_What to produce_
Quote every line as written. Omit pictures.

_Source material_
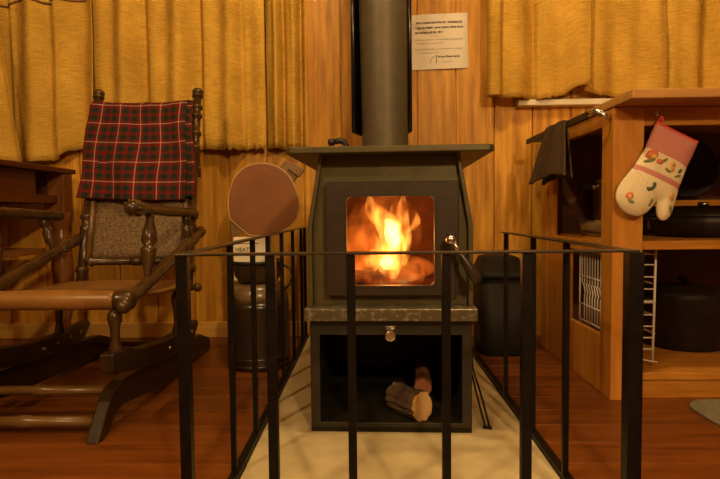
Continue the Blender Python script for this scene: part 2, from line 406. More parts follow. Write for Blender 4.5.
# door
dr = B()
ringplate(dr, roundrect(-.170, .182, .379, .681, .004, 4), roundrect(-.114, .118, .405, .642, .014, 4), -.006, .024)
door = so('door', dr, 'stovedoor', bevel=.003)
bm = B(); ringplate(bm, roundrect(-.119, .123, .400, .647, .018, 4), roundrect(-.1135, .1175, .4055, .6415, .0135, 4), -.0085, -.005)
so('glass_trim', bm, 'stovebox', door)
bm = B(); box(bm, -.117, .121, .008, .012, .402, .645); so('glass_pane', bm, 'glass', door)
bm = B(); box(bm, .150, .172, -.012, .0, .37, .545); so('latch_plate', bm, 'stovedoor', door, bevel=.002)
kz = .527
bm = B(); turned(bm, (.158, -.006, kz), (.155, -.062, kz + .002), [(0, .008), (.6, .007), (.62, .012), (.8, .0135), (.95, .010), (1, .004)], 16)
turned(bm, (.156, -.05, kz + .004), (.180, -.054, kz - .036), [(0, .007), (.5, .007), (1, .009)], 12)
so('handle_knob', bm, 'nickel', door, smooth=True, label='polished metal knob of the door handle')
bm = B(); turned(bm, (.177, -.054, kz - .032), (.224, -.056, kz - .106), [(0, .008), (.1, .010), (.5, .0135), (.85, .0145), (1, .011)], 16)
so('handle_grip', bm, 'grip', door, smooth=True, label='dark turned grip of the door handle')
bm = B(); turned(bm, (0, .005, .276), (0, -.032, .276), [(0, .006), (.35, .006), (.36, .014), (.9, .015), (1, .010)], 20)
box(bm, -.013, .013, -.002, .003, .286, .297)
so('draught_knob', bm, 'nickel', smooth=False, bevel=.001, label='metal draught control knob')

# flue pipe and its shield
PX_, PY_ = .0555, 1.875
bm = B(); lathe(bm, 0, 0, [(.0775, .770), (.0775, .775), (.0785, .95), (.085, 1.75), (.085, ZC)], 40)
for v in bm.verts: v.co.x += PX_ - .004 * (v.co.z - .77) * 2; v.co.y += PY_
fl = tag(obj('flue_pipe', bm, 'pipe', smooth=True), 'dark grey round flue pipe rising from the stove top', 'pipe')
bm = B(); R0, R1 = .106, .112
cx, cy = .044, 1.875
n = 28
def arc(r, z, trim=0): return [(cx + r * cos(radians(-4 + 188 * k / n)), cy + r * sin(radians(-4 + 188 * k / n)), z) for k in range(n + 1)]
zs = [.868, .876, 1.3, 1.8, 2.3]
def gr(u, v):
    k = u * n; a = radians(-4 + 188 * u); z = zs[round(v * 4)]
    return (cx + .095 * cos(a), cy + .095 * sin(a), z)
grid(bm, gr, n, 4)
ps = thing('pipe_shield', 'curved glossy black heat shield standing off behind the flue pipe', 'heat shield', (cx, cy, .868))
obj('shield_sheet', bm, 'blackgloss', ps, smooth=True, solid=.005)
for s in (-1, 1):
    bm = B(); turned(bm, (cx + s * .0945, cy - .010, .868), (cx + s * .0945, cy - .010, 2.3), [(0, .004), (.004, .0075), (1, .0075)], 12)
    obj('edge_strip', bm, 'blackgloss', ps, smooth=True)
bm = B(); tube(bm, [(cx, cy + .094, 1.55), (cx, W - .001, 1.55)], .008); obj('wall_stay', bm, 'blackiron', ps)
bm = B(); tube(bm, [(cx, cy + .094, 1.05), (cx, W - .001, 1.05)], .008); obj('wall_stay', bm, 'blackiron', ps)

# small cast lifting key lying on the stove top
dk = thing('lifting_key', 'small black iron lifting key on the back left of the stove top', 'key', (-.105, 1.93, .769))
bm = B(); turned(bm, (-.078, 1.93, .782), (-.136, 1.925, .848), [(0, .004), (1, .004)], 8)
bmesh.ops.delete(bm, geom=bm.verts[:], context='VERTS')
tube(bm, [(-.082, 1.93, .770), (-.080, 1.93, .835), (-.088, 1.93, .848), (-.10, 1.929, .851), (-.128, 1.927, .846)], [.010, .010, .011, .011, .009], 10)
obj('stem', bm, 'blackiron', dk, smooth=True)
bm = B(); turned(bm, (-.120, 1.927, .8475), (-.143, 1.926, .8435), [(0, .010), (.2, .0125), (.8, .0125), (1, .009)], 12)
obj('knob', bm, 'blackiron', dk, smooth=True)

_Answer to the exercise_
Continue the Blender Python script for this scene: part 2, from line 406. More parts follow. Write for Blender 4.5.
# door
dr = B()
ringplate(dr, roundrect(-.170, .182, .379, .681, .004, 4), roundrect(-.114, .118, .405, .642, .014, 4), -.006, .024)
door = so('door', dr, 'stovedoor', bevel=.003)
bm = B(); ringplate(bm, roundrect(-.119, .123, .400, .647, .018, 4), roundrect(-.1135, .1175, .4055, .6415, .0135, 4), -.0085, -.005)
so('glass_trim', bm, 'stovebox', door)
bm = B(); box(bm, -.117, .121, .008, .012, .402, .645); so('glass_pane', bm, 'glass', door)
bm = B(); box(bm, .150, .172, -.012, .0, .37, .545); so('latch_plate', bm, 'stovedoor', door, bevel=.002)
kz = .527
bm = B(); turned(bm, (.158, -.006, kz), (.155, -.062, kz + .002), [(0, .008), (.6, .007), (.62, .012), (.8, .0135), (.95, .010), (1, .004)], 16)
turned(bm, (.156, -.05, kz + .004), (.180, -.054, kz - .036), [(0, .007), (.5, .007), (1, .009)], 12)
so('handle_knob', bm, 'nickel', door, smooth=True, label='polished metal knob of the door handle')
bm = B(); turned(bm, (.177, -.054, kz - .032), (.224, -.056, kz - .106), [(0, .008), (.1, .010), (.5, .0135), (.85, .0145), (1, .011)], 16)
so('handle_grip', bm, 'grip', door, smooth=True, label='dark turned grip of the door handle')
bm = B(); turned(bm, (0, .005, .276), (0, -.032, .276), [(0, .006), (.35, .006), (.36, .014), (.9, .015), (1, .010)], 20)
box(bm, -.013, .013, -.002, .003, .286, .297)
so('draught_knob', bm, 'nickel', smooth=False, bevel=.001, label='metal draught control knob')

# flue pipe and its shield
PX_, PY_ = .0555, 1.875
bm = B(); lathe(bm, 0, 0, [(.0775, .770), (.0775, .775), (.0785, .95), (.085, 1.75), (.085, ZC)], 40)
for v in bm.verts: v.co.x += PX_ - .004 * (v.co.z - .77) * 2; v.co.y += PY_
fl = tag(obj('flue_pipe', bm, 'pipe', smooth=True), 'dark grey round flue pipe rising from the stove top', 'pipe')
bm = B(); R0, R1 = .106, .112
cx, cy = .044, 1.875
n = 28
def arc(r, z, trim=0): return [(cx + r * cos(radians(-4 + 188 * k / n)), cy + r * sin(radians(-4 + 188 * k / n)), z) for k in range(n + 1)]
zs = [.868, .876, 1.3, 1.8, 2.3]
def gr(u, v):
    k = u * n; a = radians(-4 + 188 * u); z = zs[round(v * 4)]
    return (cx + .095 * cos(a), cy + .095 * sin(a), z)
grid(bm, gr, n, 4)
ps = thing('pipe_shield', 'curved glossy black heat shield standing off behind the flue pipe', 'heat shield', (cx, cy, .868))
obj('shield_sheet', bm, 'blackgloss', ps, smooth=True, solid=.005)
for s in (-1, 1):
    bm = B(); turned(bm, (cx + s * .0945, cy - .010, .868), (cx + s * .0945, cy - .010, 2.3), [(0, .004), (.004, .0075), (1, .0075)], 12)
    obj('edge_strip', bm, 'blackgloss', ps, smooth=True)
bm = B(); tube(bm, [(cx, cy + .094, 1.55), (cx, W - .001, 1.55)], .008); obj('wall_stay', bm, 'blackiron', ps)
bm = B(); tube(bm, [(cx, cy + .094, 1.05), (cx, W - .001, 1.05)], .008); obj('wall_stay', bm, 'blackiron', ps)

# small cast lifting key lying on the stove top
dk = thing('lifting_key', 'small black iron lifting key on the back left of the stove top', 'key', (-.105, 1.93, .769))
bm = B(); turned(bm, (-.078, 1.93, .782), (-.136, 1.925, .848), [(0, .004), (1, .004)], 8)
bmesh.ops.delete(bm, geom=bm.verts[:], context='VERTS')
tube(bm, [(-.082, 1.93, .770), (-.080, 1.93, .835), (-.088, 1.93, .848), (-.10, 1.929, .851), (-.128, 1.927, .846)], [.010, .010, .011, .011, .009], 10)
obj('stem', bm, 'blackiron', dk, smooth=True)
bm = B(); turned(bm, (-.120, 1.927, .8475), (-.143, 1.926, .8435), [(0, .010), (.2, .0125), (.8, .0125), (1, .009)], 12)
obj('knob', bm, 'blackiron', dk, smooth=True)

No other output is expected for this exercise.